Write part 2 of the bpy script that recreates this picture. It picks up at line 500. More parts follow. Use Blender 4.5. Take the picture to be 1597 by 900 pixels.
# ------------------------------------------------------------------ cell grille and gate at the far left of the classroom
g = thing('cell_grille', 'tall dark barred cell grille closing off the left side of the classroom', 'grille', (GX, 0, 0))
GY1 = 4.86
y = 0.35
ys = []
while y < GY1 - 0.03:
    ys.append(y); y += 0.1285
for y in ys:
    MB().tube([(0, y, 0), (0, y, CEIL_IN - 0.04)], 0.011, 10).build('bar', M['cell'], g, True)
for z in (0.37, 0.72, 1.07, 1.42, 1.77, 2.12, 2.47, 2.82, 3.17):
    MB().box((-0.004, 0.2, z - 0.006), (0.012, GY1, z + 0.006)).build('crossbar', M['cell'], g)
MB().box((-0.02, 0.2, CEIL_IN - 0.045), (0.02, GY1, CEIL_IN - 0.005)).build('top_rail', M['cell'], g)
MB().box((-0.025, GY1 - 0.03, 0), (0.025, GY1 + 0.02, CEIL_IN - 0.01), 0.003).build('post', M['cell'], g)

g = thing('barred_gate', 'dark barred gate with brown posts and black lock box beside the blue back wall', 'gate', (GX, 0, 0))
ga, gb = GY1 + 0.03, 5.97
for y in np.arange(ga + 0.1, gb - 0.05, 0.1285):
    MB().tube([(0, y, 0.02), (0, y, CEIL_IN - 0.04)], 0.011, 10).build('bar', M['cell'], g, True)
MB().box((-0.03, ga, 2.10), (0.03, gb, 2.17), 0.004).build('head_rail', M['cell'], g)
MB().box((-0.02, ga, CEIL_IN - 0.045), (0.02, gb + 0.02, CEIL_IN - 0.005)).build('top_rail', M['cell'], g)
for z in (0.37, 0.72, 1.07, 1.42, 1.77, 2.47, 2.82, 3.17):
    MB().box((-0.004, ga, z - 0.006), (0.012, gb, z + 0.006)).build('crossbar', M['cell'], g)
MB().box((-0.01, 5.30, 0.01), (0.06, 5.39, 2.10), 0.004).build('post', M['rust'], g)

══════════

* Goal of the exercise
What are the exact lines from the beginning of the material through the line containing "MB().box((-0.025, GY1 - 0.03, 0), (0.025, GY1"? Write out those lines alone.

* Solution to the exercise
Write part 2 of the bpy script that recreates this picture. It picks up at line 500. More parts follow. Use Blender 4.5. Take the picture to be 1597 by 900 pixels.
# ------------------------------------------------------------------ cell grille and gate at the far left of the classroom
g = thing('cell_grille', 'tall dark barred cell grille closing off the left side of the classroom', 'grille', (GX, 0, 0))
GY1 = 4.86
y = 0.35
ys = []
while y < GY1 - 0.03:
    ys.append(y); y += 0.1285
for y in ys:
    MB().tube([(0, y, 0), (0, y, CEIL_IN - 0.04)], 0.011, 10).build('bar', M['cell'], g, True)
for z in (0.37, 0.72, 1.07, 1.42, 1.77, 2.12, 2.47, 2.82, 3.17):
    MB().box((-0.004, 0.2, z - 0.006), (0.012, GY1, z + 0.006)).build('crossbar', M['cell'], g)
MB().box((-0.02, 0.2, CEIL_IN - 0.045), (0.02, GY1, CEIL_IN - 0.005)).build('top_rail', M['cell'], g)
MB().box((-0.025, GY1 - 0.03, 0), (0.025, GY1 + 0.02, CEIL_IN - 0.01), 0.003).build('post', M['cell'], g)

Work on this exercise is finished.